Il est tout aussi important de souligner que, par ses actions de coopération structurelle ou opérationnelle, notamment au profit des brigades régionales de la force africaine en attente, notre coopération bilatérale de défense s'est orientée de plus en plus vers le soutien à la montée en puissance de dispositifs proprement africains. La logique de l'évolution que la France n'a cessé d'imprimer à sa politique africaine en matière de défense, au long de ces dernières années, devait conduire naturellement à la révision de nos accords de défense bilatéraux. M. le ministre l'a rappelé : il fallait mettre en cohérence notre politique et les bases juridiques sur lesquelles elle s'articule avec chacun de nos partenaires.

C'est précisément pourquoi les nouveaux accords de défense qui sont soumis à notre examen s'inscrivent explicitement en soutien des mécanismes africains de sécurité collective et de maintien de la paix dans leurs dimensions continentale et régionale. Ces accords bilatéraux engagent désormais la France et ces pays dans un partenariat de défense exclusivement tourné vers la paix et la sécurité durables de la région, et vers la constitution de la force africaine en attente, à laquelle les parties pourront associer des pays voisins, des membres de l'Union européenne, voire, dans le cas de l'accord avec le Cameroun, des contingents placés sous mandat de l'ONU ou de diverses organisations régionales. À cet égard, les préambules sont tout à fait précis, fixant comme cadre général, le partenariat stratégique Afrique-Union européenne, adopté lors du sommet de Lisbonne en décembre 2007, qui ambitionne de construire une paix et une sécurité durables en Afrique et en Europe, et indiquant que l'objectif est de rendre opérationnelle l'architecture africaine de paix et de sécurité sous la conduite de l'Union Africaine, avec un soutien aux mécanismes africains de sécurité collective et de maintien de la paix dans leurs dimensions continentale et régionale.

Il s'agit par conséquent, aux termes de ces accords, de conduire des activités de coopération, relevant essentiellement de la formation, de l'entraînement, du conseil et du soutien logistique en faveur de la réalisation d'un objectif qui est précisément défini. Ces activités de coopération sont détaillées aux articles 4 des accords. Comme M. le Président de la République s'y était engagé, on ne retrouve plus dans ces textes aucune des dispositions contestables d'autrefois, relatives à l'intervention des forces françaises dans tel ou tel pays pour rétablir l'ordre : il ne s'agit plus désormais que de défense et à aucun moment de maintien de l'ordre public. Nous ne retrouvons pas plus l'obligation pour l'un de ces pays de se tourner vers la France de manière plus ou moins exclusive en matière de formation de ses cadres militaires ou pour garantir ses approvisionnements en matériels ou sa logistique. On mesure donc l'ampleur du changement qui trouve ici une traduction juridique difficilement contestable. Cela mérite d'être salué.

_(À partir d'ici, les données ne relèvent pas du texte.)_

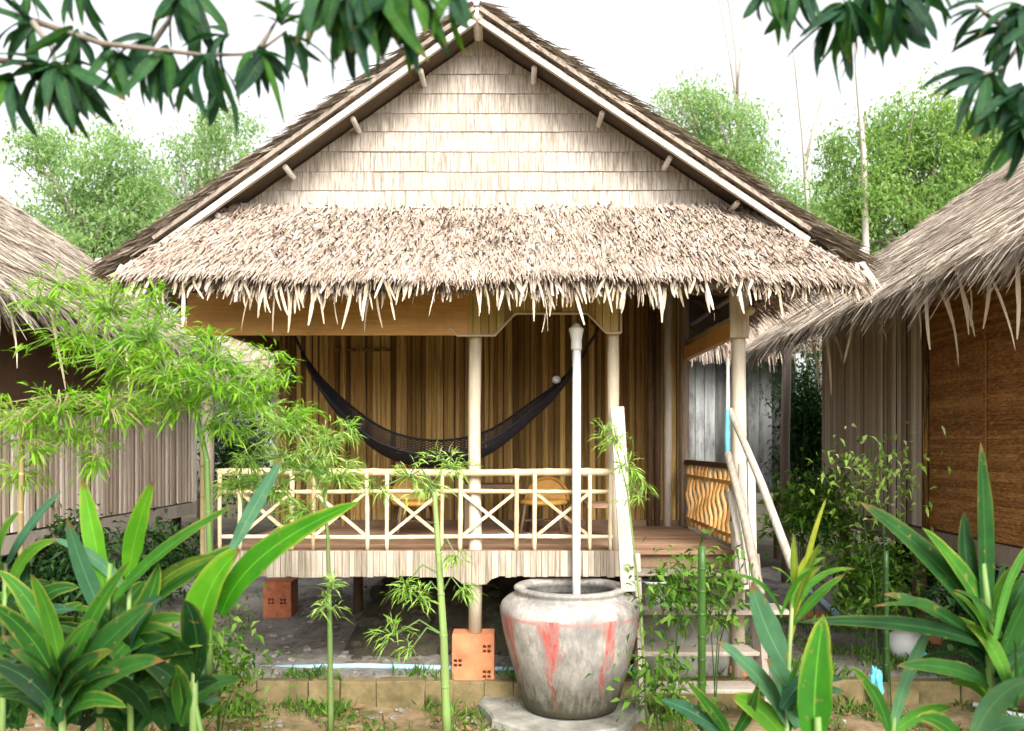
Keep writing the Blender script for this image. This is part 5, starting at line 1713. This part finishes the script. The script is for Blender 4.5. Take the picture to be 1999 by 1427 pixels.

Voilà ce que je souhaitais relever s'agissant du contenu de ces accords, qui sont, je le crois, porteurs d'une dimension politique. Ils marquent un tournant important dans la relation de la France avec ses partenaires africains car ils contribuent clairement à solder un passé encore empreint des traces d'un certain colonialisme. Le Président de la République avait appelé de ses voeux un réel partenariat entre la France et les pays d'Afrique, basé sur des relations plus équilibrées, respectueuses de la souveraineté de chacun. Ces accords répondent tout à fait à cet impératif ; ils prennent aussi en compte la dimension désormais profondément régionale et multilatérale des problématiques dont ils traitent.

Vous aurez compris, mes chers collègues, que je vous invite sans réserve à en autoriser l'approbation. (Applaudissements sur les bancs du groupe UMP.)